E de que nomes te acercaste? Meredith Monk…

Sim, a Meredith Monk fez parte dessa investigação, bem como a Laurie Anderson, também, sobretudo na sua dimensão performática. Também posso incluir aí uma cantora que fui ver há dias…

A Cécile Mclorin Salvant?

Exactamente. Mas fiquei… com “mixed feelings” [risos].

Então?

Porque eu descobri-a quando tinha uns 16 anos e ela foi muito importante para mim enquanto estive a estudar jazz. Mas este concerto dela que vi agora foi [hesita]… demasiado… tradicional. Para mim, pelo menos. Mas guardo-a com carinho nessa memória do meu percurso.

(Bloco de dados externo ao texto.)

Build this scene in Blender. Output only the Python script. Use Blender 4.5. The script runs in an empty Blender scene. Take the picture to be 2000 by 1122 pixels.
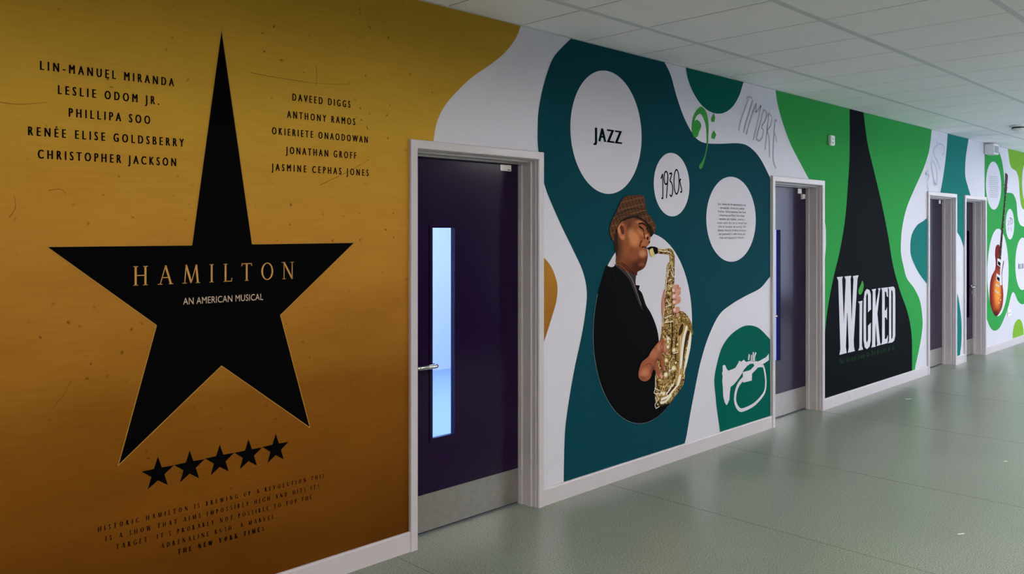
import bpy, bmesh, math, random
from mathutils import Vector
random.seed(7)
SC = bpy.context.scene
COL = SC.collection
PI = math.pi

# ------------------------------------------------------------------ camera
FPX, CX, HY = 1605.0, 1000.0, 455.5        # focal length, principal column, horizon row (2000x1122 frame)
TH = math.atan((2621 - CX) / FPX)          # angle between the view axis and the corridor wall
CT, ST = math.cos(TH), math.sin(TH)
CAM_H, CAM_D = 1.6, 3.3015                 # eye height, distance from the mural wall
cam_data = bpy.data.cameras.new('camera')
cam_data.sensor_width = 36.0
cam_data.lens = 36.0 * FPX / 2000.0
cam_data.shift_y = (HY - 561.0) / 2000.0
cam_data.clip_start = 0.05
cam = bpy.data.objects.new('camera', cam_data)
COL.objects.link(cam)
cam.location = (0, -CAM_D, CAM_H)
cam.rotation_euler = (PI / 2, 0, TH - PI / 2)
SC.camera = cam

# ------------------------------------------------------------------ light, sky, exposure
SC.view_settings.view_transform = 'Standard'
SC.view_settings.look = 'None'
SC.view_settings.gamma = 1.0
SC.view_settings.exposure = 0.32
SC.view_settings.use_curve_mapping = False
world = bpy.data.worlds.new('sky')
SC.world = world
world.use_nodes = True
wb = world.node_tree.nodes['Background']
wb.inputs[0].default_value = (0.62, 0.74, 1.0, 1)
wb.inputs[1].default_value = 3.8
PANEL_GLOW = 30.0                           # added corridor light panels, out of view
UP_GLOW = 14.0                              # their upward share, added to brighten the ceiling
ROOM_GLOW = 38.0                           # added light in the room behind the doors


# ------------------------------------------------------------------ helpers
def lin(c):
    c = c / 255.0
    return c / 12.92 if c <= 0.04045 else ((c + 0.055) / 1.055) ** 2.4


def rgb(r, g, b, k=1.0):
    return (min(1, lin(r) * k), min(1, lin(g) * k), min(1, lin(b) * k), 1)


MATS = {}


def mat(name, color, rough=0.5, metal=0.0, noise=0.0, nscale=20.0, spec=0.5):
    if name in MATS:
        return MATS[name]
    m = bpy.data.materials.new(name)
    m.use_nodes = True
    nt = m.node_tree
    b = nt.nodes['Principled BSDF']
    b.inputs['Base Color'].default_value = color
    b.inputs['Roughness'].default_value = rough
    b.inputs['Metallic'].default_value = metal
    b.inputs['Specular IOR Level'].default_value = spec
    if noise > 0:
        tc = nt.nodes.new('ShaderNodeTexCoord')
        n = nt.nodes.new('ShaderNodeTexNoise')
        n.inputs['Scale'].default_value = nscale
        n.inputs['Detail'].default_value = 4
        r = nt.nodes.new('ShaderNodeValToRGB')
        r.color_ramp.elements[0].position = 0.3
        r.color_ramp.elements[1].position = 0.7
        r.color_ramp.elements[0].color = tuple(c * (1 - noise) for c in color[:3]) + (1,)
        r.color_ramp.elements[1].color = tuple(min(1, c * (1 + noise)) for c in color[:3]) + (1,)
        nt.links.new(tc.outputs['Object'], n.inputs['Vector'])
        nt.links.new(n.outputs['Fac'], r.inputs['Fac'])
        nt.links.new(r.outputs['Color'], b.inputs['Base Color'])
    MATS[name] = m
    return m


def emis(name, color, strength):
    m = bpy.data.materials.new(name)
    m.use_nodes = True
    b = m.node_tree.nodes['Principled BSDF']
    b.inputs['Base Color'].default_value = (0.8, 0.8, 0.8, 1)
    b.inputs['Emission Color'].default_value = color
    b.inputs['Emission Strength'].default_value = strength
    return m


ORIGIN = {}


def tag(o, label=None, cat=None, group=None, kind=None):
    if label: o['label'] = label
    if cat: o['category'] = cat
    if group: o['group'] = group
    if kind: o['kind'] = kind
    return o


def thing(name, loc, label, cat, group=None, kind=None):
    o = bpy.data.objects.new(name, None)
    o.empty_display_size = 0.1
    COL.objects.link(o)
    o.location = loc
    ORIGIN[o.name] = Vector(loc)
    return tag(o, label, cat, group, kind)


def link(name, bm, material, parent=None, origin=None, smooth=False):
    """world-space bmesh -> ONE mesh object, parented and re-based on its thing's origin"""
    og = Vector((0, 0, 0))
    if parent is not None:
        og = ORIGIN[parent.name]
    elif origin is not None:
        og = Vector(origin)
    bmesh.ops.translate(bm, verts=bm.verts, vec=-og)
    me = bpy.data.meshes.new(name)
    bm.to_mesh(me)
    bm.free()
    if smooth:
        for p in me.polygons:
            p.use_smooth = True
    o = bpy.data.objects.new(name, me)
    COL.objects.link(o)
    me.materials.append(material)
    if parent is not None:
        o.parent = parent
    else:
        o.location = og
    ORIGIN[o.name] = og
    return o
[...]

Não consegui ver e gostaria de ter conseguido. Optei por ver a apresentação do novo disco do Tó Trips na mesma noite em que ela passou por Lisboa.

Boa escolha. Eu acho que é um bom concerto, que merece ser visto. Estes meus “mixed feelings” têm só que ver com o “lugar” em que me encontro agora.

Compreendo. Olha, e para terminar, como é que resolves a Deusa Náusea em palco? Imagino que a abordagem tenha que ser bem diferente da que tiveste a fazer o disco…

Sim. Para mim foi um desafio e assumo perfeitamente que o trabalho que fiz em casa foi uma coisa e que ao vivo precisa de ser outra. Foi importante para mim estabelecer isso. Ao vivo, portanto, acaba por ser uma coisa mais frágil. Não sou muito fã de ir lançando samples, prefiro estar a fazer som em tempo real, de brincar com isso, de procurar uma certa imprevisibilidade. E portanto, o concerto acabou por ficar mais frágil, com mais voz. Está bem diferente do disco. Está mais… Bem, acho que “frágil” é mesmo a palavra certa.

E que levas para cima do palco? O teu precioso Neumann?…

Sim, levo o meu Neumann, o Ableton Live, uso um controlador, o que me liberta de olhar para o computador, o que é óptimo. É isso… Ah… uso também um Casiozinho pequenino, claro.